What you need to do: Please quote exactly the opening lines of the data, from the first line to the one where "scene.camera = cam" appears.

Dataset content:
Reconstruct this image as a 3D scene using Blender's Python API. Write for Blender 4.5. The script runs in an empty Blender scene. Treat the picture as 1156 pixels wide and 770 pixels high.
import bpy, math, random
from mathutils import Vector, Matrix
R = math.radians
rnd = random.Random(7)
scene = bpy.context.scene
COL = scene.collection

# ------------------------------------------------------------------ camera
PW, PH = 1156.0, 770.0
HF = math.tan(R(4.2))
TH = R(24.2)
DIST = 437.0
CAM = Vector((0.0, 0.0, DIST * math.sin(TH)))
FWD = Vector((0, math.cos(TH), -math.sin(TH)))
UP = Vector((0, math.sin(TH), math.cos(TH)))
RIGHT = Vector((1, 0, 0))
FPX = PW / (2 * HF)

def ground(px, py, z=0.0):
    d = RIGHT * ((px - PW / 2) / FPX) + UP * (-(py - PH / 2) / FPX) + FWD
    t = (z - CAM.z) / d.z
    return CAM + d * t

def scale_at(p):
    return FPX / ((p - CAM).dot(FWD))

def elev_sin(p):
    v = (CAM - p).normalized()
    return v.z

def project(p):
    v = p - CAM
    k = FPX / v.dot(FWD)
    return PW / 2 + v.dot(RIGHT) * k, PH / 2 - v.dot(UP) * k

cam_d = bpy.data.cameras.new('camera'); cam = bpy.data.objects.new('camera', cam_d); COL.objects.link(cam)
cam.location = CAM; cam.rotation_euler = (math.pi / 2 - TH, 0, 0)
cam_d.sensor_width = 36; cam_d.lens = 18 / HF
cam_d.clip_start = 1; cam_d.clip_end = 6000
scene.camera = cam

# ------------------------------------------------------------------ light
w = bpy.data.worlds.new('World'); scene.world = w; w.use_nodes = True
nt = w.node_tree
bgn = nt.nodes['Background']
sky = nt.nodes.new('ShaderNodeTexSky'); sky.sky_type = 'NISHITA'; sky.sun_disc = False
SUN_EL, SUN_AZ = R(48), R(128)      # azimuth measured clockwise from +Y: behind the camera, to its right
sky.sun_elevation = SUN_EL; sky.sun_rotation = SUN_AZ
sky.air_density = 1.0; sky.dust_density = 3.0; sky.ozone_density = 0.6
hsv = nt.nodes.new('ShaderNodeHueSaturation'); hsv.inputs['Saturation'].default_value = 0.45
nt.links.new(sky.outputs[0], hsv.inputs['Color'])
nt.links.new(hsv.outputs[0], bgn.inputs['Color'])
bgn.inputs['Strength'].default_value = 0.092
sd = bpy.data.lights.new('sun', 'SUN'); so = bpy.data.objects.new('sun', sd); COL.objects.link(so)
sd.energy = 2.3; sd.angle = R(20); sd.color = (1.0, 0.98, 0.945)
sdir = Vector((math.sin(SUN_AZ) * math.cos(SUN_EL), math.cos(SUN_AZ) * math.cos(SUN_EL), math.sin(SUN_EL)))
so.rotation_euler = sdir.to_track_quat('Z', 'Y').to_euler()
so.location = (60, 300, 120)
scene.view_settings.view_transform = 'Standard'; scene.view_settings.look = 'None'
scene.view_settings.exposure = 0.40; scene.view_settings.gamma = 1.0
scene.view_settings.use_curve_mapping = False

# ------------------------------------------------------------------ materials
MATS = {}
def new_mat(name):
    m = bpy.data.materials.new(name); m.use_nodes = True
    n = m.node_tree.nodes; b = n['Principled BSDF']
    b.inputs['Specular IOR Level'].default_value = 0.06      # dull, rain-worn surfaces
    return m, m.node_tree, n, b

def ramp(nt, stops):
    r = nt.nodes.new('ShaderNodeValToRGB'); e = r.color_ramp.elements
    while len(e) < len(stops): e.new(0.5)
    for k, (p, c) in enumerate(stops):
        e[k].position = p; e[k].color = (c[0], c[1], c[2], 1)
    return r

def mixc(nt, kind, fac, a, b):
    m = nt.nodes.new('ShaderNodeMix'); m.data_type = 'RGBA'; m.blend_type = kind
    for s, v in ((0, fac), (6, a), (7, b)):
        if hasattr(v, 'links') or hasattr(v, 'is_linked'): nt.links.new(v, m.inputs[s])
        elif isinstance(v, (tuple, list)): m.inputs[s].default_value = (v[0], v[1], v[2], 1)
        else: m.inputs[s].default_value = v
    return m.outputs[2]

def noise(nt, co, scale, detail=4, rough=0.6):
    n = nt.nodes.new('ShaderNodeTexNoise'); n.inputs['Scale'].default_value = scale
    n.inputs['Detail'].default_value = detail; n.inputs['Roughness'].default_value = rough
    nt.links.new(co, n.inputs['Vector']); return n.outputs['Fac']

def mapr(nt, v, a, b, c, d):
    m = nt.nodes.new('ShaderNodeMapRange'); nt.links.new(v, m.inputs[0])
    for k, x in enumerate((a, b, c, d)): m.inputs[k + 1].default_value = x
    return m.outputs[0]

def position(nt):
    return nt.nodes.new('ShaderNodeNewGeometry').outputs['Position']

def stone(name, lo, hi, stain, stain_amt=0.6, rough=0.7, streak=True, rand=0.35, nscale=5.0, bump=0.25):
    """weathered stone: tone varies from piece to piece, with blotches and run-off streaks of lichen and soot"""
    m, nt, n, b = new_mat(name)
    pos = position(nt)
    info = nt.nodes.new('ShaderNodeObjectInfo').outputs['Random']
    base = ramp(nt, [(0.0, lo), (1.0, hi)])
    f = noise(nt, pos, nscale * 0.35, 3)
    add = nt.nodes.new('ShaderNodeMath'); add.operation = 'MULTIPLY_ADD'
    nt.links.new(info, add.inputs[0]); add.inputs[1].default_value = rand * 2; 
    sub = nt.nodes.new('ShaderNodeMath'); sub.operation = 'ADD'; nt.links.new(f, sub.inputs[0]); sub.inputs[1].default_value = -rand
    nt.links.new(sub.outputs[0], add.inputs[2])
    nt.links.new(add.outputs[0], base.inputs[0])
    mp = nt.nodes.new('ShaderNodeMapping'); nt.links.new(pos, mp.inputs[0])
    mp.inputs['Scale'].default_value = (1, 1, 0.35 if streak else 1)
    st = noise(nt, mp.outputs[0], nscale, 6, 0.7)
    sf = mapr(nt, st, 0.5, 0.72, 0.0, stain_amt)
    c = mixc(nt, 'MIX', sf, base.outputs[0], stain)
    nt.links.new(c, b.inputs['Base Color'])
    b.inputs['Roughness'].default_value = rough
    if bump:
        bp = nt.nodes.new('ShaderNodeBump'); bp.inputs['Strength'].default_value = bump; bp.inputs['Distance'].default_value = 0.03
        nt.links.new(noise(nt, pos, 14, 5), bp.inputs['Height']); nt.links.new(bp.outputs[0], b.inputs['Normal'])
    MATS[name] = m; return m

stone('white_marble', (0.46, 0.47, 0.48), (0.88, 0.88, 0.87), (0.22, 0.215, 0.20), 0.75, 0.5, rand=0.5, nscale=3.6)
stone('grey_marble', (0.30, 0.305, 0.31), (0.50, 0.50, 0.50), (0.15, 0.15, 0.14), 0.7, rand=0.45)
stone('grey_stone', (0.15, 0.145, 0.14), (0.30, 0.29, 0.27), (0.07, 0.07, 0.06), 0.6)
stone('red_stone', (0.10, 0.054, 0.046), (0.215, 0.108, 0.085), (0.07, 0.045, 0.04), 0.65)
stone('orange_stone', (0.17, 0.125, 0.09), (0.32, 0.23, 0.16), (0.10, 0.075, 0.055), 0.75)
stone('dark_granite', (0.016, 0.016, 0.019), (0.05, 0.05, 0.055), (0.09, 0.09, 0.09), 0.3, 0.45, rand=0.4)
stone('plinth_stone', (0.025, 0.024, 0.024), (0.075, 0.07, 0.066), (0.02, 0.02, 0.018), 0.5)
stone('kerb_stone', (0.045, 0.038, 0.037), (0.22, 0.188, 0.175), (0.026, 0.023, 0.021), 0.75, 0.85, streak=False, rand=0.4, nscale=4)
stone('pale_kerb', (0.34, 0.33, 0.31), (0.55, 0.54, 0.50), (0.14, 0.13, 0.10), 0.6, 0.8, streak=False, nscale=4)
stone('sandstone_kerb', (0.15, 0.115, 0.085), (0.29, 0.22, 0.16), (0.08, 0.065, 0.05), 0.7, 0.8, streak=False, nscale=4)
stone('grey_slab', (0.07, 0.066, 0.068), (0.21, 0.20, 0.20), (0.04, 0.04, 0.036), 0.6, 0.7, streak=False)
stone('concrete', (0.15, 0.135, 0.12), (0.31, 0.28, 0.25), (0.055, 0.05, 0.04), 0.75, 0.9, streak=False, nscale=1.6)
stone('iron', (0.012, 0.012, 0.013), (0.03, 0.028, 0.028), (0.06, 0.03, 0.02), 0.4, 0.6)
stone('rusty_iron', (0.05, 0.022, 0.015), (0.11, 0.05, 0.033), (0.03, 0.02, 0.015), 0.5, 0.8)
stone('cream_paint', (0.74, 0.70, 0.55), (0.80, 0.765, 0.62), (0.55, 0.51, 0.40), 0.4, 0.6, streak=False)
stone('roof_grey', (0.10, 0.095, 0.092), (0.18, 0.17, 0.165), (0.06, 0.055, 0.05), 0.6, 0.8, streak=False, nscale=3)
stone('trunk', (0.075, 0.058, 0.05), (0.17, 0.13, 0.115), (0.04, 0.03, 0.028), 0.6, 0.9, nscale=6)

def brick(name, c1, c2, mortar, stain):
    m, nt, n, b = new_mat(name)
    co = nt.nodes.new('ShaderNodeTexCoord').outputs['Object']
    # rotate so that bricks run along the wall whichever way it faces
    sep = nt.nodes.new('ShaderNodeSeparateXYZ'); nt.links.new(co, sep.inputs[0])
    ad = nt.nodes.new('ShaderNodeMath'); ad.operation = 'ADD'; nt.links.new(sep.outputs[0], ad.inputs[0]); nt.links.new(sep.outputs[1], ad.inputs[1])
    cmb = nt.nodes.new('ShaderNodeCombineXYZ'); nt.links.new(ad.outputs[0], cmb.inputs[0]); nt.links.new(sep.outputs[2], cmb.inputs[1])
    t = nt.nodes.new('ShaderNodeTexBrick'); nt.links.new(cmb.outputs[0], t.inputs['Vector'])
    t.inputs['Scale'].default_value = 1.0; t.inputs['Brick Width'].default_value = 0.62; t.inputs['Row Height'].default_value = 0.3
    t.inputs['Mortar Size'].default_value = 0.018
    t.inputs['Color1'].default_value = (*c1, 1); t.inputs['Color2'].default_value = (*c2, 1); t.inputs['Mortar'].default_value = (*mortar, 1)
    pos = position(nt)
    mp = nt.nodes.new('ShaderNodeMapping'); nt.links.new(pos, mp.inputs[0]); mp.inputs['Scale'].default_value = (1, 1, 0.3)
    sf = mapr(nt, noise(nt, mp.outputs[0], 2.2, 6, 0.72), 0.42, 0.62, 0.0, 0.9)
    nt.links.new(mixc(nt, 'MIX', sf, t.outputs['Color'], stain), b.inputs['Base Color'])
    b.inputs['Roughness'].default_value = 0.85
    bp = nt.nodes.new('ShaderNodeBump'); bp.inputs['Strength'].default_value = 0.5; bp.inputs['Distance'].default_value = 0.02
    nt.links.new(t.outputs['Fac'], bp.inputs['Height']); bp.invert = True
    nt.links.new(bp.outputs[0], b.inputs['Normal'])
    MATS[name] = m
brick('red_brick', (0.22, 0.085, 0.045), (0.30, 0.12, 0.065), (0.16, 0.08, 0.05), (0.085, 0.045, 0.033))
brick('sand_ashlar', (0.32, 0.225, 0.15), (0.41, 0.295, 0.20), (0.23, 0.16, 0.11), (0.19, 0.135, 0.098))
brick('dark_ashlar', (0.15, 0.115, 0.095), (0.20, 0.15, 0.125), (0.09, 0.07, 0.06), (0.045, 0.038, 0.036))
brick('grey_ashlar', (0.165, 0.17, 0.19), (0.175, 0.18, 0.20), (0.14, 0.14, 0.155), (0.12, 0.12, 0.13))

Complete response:
Reconstruct this image as a 3D scene using Blender's Python API. Write for Blender 4.5. The script runs in an empty Blender scene. Treat the picture as 1156 pixels wide and 770 pixels high.
import bpy, math, random
from mathutils import Vector, Matrix
R = math.radians
rnd = random.Random(7)
scene = bpy.context.scene
COL = scene.collection

# ------------------------------------------------------------------ camera
PW, PH = 1156.0, 770.0
HF = math.tan(R(4.2))
TH = R(24.2)
DIST = 437.0
CAM = Vector((0.0, 0.0, DIST * math.sin(TH)))
FWD = Vector((0, math.cos(TH), -math.sin(TH)))
UP = Vector((0, math.sin(TH), math.cos(TH)))
RIGHT = Vector((1, 0, 0))
FPX = PW / (2 * HF)

def ground(px, py, z=0.0):
    d = RIGHT * ((px - PW / 2) / FPX) + UP * (-(py - PH / 2) / FPX) + FWD
    t = (z - CAM.z) / d.z
    return CAM + d * t

def scale_at(p):
    return FPX / ((p - CAM).dot(FWD))

def elev_sin(p):
    v = (CAM - p).normalized()
    return v.z

def project(p):
    v = p - CAM
    k = FPX / v.dot(FWD)
    return PW / 2 + v.dot(RIGHT) * k, PH / 2 - v.dot(UP) * k

cam_d = bpy.data.cameras.new('camera'); cam = bpy.data.objects.new('camera', cam_d); COL.objects.link(cam)
cam.location = CAM; cam.rotation_euler = (math.pi / 2 - TH, 0, 0)
cam_d.sensor_width = 36; cam_d.lens = 18 / HF
cam_d.clip_start = 1; cam_d.clip_end = 6000
scene.camera = cam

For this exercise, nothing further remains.